RAW RECORDS:
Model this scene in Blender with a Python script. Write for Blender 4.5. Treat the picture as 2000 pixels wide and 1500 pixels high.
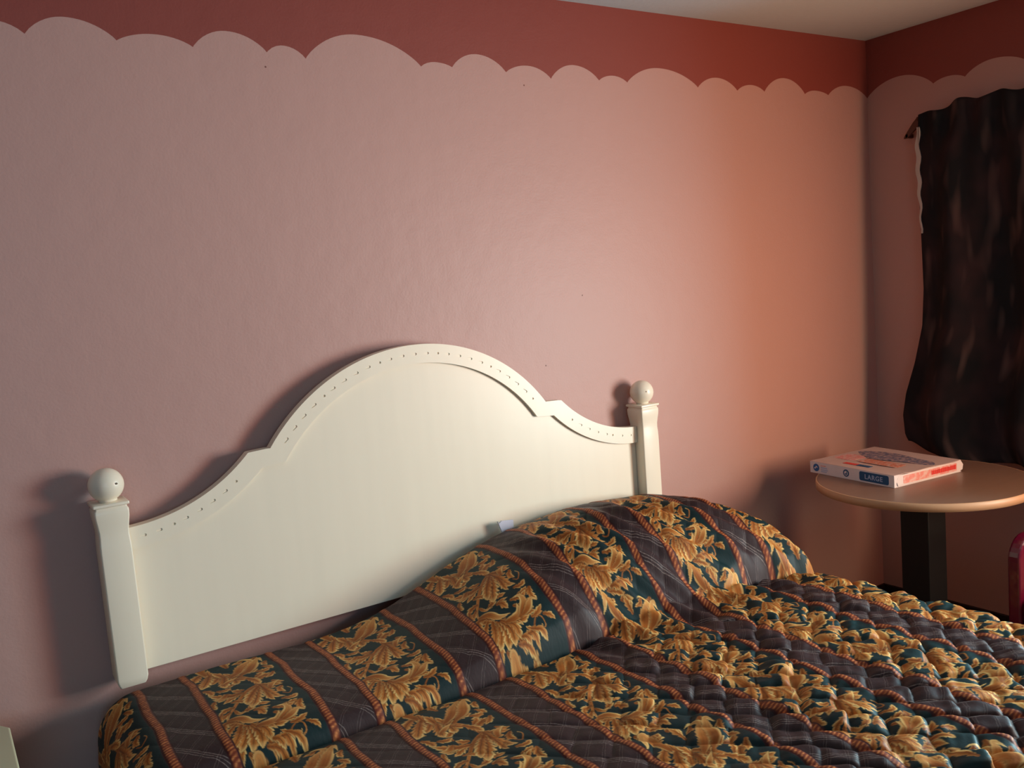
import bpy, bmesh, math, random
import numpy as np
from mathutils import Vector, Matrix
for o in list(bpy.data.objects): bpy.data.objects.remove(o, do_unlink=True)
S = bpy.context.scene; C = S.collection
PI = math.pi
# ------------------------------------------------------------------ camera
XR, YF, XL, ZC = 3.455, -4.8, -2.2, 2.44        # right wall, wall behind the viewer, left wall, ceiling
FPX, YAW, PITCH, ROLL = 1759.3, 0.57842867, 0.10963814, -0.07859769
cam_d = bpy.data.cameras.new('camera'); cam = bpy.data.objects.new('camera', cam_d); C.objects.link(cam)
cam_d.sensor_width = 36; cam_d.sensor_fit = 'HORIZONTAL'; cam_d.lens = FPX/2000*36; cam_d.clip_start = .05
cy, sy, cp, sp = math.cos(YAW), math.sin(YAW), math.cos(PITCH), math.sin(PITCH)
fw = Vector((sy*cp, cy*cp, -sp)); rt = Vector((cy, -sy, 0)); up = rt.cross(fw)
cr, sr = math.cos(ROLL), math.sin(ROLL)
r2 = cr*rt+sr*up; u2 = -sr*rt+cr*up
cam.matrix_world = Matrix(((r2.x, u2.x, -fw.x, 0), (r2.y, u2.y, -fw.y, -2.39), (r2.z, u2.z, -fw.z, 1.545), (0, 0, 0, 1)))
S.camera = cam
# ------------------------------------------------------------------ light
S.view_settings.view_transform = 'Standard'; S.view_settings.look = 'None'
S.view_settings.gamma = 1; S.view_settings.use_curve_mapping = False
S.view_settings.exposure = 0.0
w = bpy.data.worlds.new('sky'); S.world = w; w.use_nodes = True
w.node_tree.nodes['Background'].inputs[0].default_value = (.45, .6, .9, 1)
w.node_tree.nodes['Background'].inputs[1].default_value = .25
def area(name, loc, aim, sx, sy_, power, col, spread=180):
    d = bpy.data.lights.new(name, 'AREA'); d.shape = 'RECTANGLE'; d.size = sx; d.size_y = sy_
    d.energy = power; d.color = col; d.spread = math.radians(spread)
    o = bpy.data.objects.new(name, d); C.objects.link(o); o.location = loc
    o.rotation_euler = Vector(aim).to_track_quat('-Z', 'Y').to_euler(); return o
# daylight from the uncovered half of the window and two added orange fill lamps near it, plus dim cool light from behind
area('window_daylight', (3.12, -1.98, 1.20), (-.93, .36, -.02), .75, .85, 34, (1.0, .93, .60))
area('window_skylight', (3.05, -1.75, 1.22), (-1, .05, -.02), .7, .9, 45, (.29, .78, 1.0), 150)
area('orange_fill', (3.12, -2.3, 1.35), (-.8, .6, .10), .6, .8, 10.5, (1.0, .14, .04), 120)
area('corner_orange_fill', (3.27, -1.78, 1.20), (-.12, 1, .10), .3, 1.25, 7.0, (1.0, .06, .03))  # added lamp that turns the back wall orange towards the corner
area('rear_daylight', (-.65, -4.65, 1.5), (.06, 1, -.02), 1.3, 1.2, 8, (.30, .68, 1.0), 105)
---
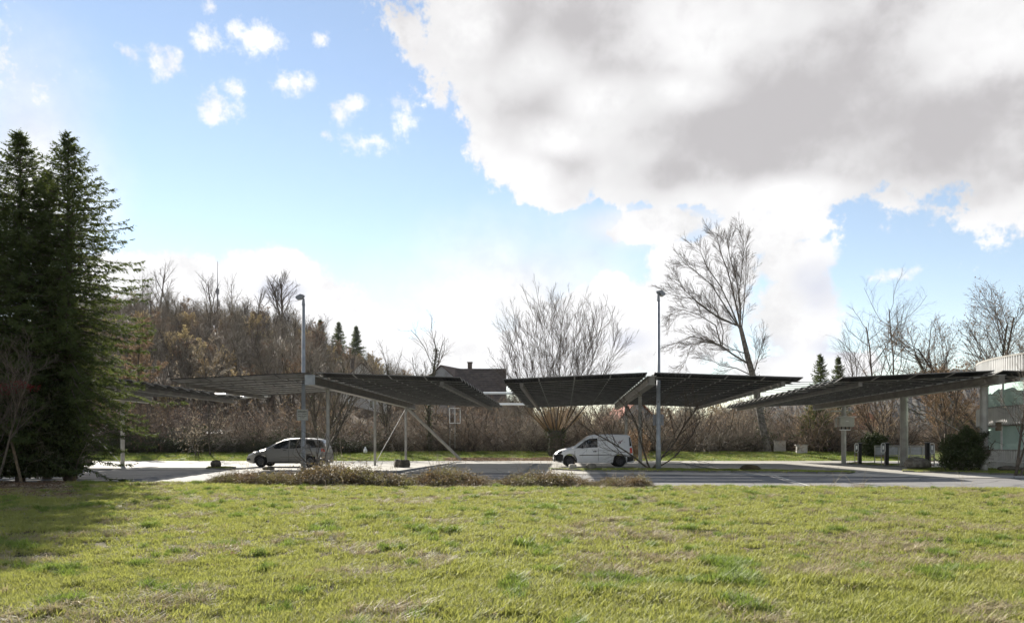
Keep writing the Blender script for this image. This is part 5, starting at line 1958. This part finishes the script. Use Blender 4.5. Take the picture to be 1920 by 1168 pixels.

WORK TO BE COMPLETED: Copy all lines from the data that hold the word "picture".

ANSWER TO THE PROBLEM:
Model this scene in Blender with a Python script. Write for Blender 4.5. Treat the picture as 2000 pixels wide and 1500 pixels high.
Keep writing the Blender script for this image. This is part 5, starting at line 1958. This part finishes the script. Use Blender 4.5. Take the picture to be 1920 by 1168 pixels.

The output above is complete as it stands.